The exercise:
Repeat the lines of the data that follow, please, starting at the first and stopping after the one with "SUN_EL = math.asin(SUNV.z)".
## Start
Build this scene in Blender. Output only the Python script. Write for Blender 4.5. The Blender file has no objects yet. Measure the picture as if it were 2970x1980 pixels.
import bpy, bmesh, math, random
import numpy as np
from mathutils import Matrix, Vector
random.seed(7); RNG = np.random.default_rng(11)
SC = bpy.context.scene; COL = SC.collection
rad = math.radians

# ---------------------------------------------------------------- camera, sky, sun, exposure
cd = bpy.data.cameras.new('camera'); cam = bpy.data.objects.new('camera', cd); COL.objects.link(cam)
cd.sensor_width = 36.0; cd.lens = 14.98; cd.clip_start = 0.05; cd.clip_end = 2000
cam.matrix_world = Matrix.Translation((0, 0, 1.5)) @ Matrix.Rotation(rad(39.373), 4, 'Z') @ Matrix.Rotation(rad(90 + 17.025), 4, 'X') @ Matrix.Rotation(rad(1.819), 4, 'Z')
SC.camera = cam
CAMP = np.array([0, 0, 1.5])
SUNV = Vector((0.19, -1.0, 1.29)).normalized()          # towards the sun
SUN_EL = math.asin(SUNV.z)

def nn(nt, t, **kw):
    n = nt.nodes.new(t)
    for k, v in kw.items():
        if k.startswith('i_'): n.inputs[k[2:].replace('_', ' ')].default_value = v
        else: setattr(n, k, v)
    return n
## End
Solution:
Build this scene in Blender. Output only the Python script. Write for Blender 4.5. The Blender file has no objects yet. Measure the picture as if it were 2970x1980 pixels.
import bpy, bmesh, math, random
import numpy as np
from mathutils import Matrix, Vector
random.seed(7); RNG = np.random.default_rng(11)
SC = bpy.context.scene; COL = SC.collection
rad = math.radians

# ---------------------------------------------------------------- camera, sky, sun, exposure
cd = bpy.data.cameras.new('camera'); cam = bpy.data.objects.new('camera', cd); COL.objects.link(cam)
cd.sensor_width = 36.0; cd.lens = 14.98; cd.clip_start = 0.05; cd.clip_end = 2000
cam.matrix_world = Matrix.Translation((0, 0, 1.5)) @ Matrix.Rotation(rad(39.373), 4, 'Z') @ Matrix.Rotation(rad(90 + 17.025), 4, 'X') @ Matrix.Rotation(rad(1.819), 4, 'Z')
SC.camera = cam
CAMP = np.array([0, 0, 1.5])
SUNV = Vector((0.19, -1.0, 1.29)).normalized()          # towards the sun
SUN_EL = math.asin(SUNV.z)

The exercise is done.